Given problem: Include the line containing "scn.camera = cam" and all lines before it, repeated exactly from the listing below, without pictures.
═══ Exercise material ═══
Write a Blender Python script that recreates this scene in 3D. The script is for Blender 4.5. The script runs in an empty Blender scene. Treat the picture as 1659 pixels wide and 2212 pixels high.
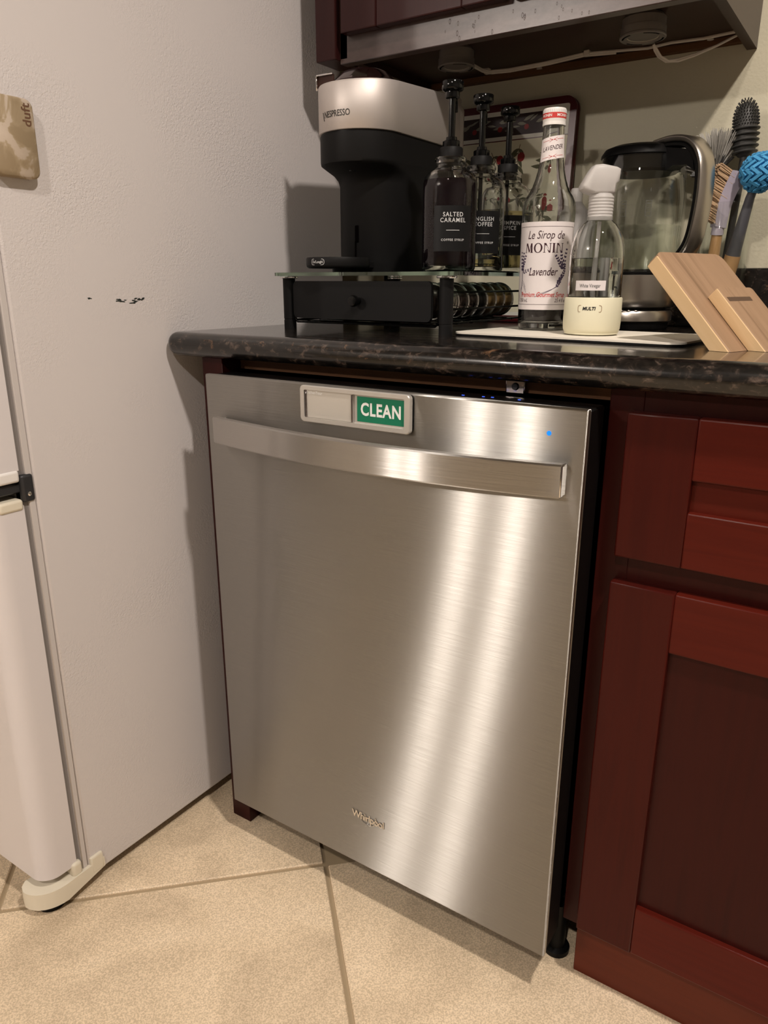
import bpy, bmesh, math, random
from mathutils import Vector, Matrix
random.seed(7)
scn = bpy.context.scene
COL = scn.collection
PI = math.pi

# ------------------------------------------------------------------ camera
F_PX, YAW, PITCH, ROLL = 1602.904, -0.588354, -0.300223, 0.001647
CAM = Vector((0.870954, -0.806855, 0.99373))
cd = bpy.data.cameras.new('camera')
cd.sensor_fit = 'VERTICAL'; cd.sensor_height = 36.0; cd.lens = F_PX / 2212 * 36.0
cd.clip_start = 0.02
cam = bpy.data.objects.new('camera', cd); COL.objects.link(cam)
fw = Vector((math.sin(YAW) * math.cos(PITCH), math.cos(YAW) * math.cos(PITCH), math.sin(PITCH)))
rt = Vector((math.cos(YAW), -math.sin(YAW), 0)); up = rt.cross(fw)
rt2 = rt * math.cos(ROLL) + up * math.sin(ROLL); up2 = up * math.cos(ROLL) - rt * math.sin(ROLL)
cam.matrix_world = Matrix(((rt2.x, up2.x, -fw.x, CAM.x), (rt2.y, up2.y, -fw.y, CAM.y), (rt2.z, up2.z, -fw.z, CAM.z), (0, 0, 0, 1)))
scn.camera = cam

# ------------------------------------------------------------------ world, lamps, exposure
w = bpy.data.worlds.new('room_light'); scn.world = w; w.use_nodes = True
w.node_tree.nodes['Background'].inputs[0].default_value = (1.0, 0.86, 0.72, 1)
w.node_tree.nodes['Background'].inputs[1].default_value = 0.03

def lamp(name, loc, power, size, color=(1.0, 0.895, 0.805), kind='POINT', target=None):
    l = bpy.data.lights.new(name, kind); l.energy = power; l.color = color
    if kind == 'POINT':
        l.shadow_soft_size = size
    else:
        l.shape = 'DISK'; l.size = size
    o = bpy.data.objects.new(name, l); COL.objects.link(o); o.location = loc
    if target:
        o.rotation_euler = (Vector(target) - Vector(loc)).to_track_quat('-Z', 'Y').to_euler()
    return o
lamp('ceiling_lamp_near', (1.26, -0.47, 2.42), 27, 0.11, kind='AREA', target=(1.26, -0.47, 0))
lamp('ceiling_lamp_front', (0.95, -1.80, 2.42), 24, 0.11, kind='AREA', target=(0.95, -1.80, 0))
lamp('pendant_lamp_far_a', (-1.62, -4.0, 2.30), 68, 0.05)
lamp('pendant_lamp_far_b', (-1.22, -4.0, 2.30), 68, 0.05)

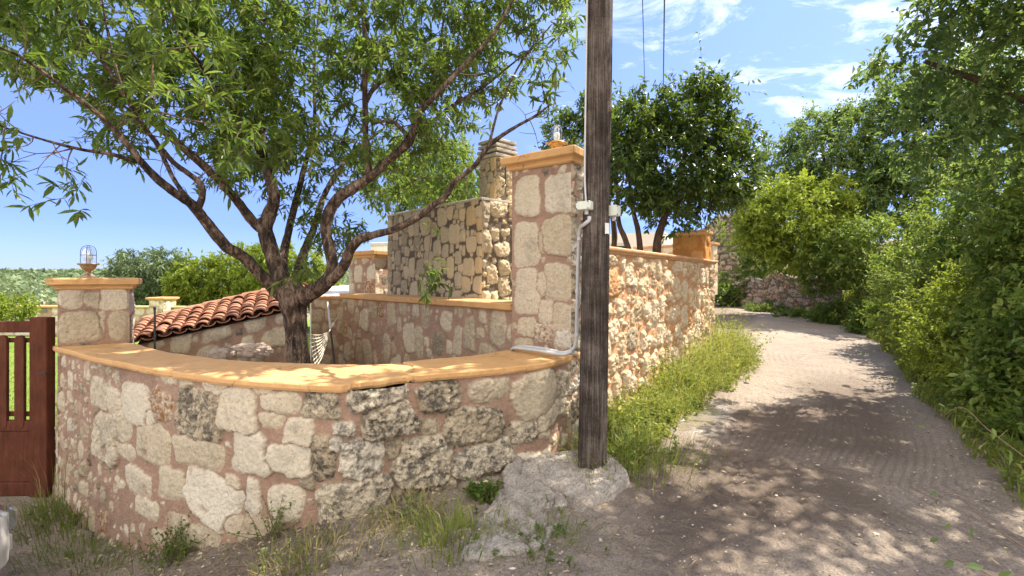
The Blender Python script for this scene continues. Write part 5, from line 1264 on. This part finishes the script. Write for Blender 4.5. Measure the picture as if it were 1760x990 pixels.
═══
Written answer:
Write a Blender Python script that recreates this scene in 3D. The script is for Blender 4.5. The script runs in an empty Blender scene. Treat the picture as 1659 pixels wide and 2212 pixels high.
import bpy, bmesh, math, random
from mathutils import Vector, Matrix
random.seed(7)
scn = bpy.context.scene
COL = scn.collection
PI = math.pi

# ------------------------------------------------------------------ camera
F_PX, YAW, PITCH, ROLL = 1602.904, -0.588354, -0.300223, 0.001647
CAM = Vector((0.870954, -0.806855, 0.99373))
cd = bpy.data.cameras.new('camera')
cd.sensor_fit = 'VERTICAL'; cd.sensor_height = 36.0; cd.lens = F_PX / 2212 * 36.0
cd.clip_start = 0.02
cam = bpy.data.objects.new('camera', cd); COL.objects.link(cam)
fw = Vector((math.sin(YAW) * math.cos(PITCH), math.cos(YAW) * math.cos(PITCH), math.sin(PITCH)))
rt = Vector((math.cos(YAW), -math.sin(YAW), 0)); up = rt.cross(fw)
rt2 = rt * math.cos(ROLL) + up * math.sin(ROLL); up2 = up * math.cos(ROLL) - rt * math.sin(ROLL)
cam.matrix_world = Matrix(((rt2.x, up2.x, -fw.x, CAM.x), (rt2.y, up2.y, -fw.y, CAM.y), (rt2.z, up2.z, -fw.z, CAM.z), (0, 0, 0, 1)))
scn.camera = cam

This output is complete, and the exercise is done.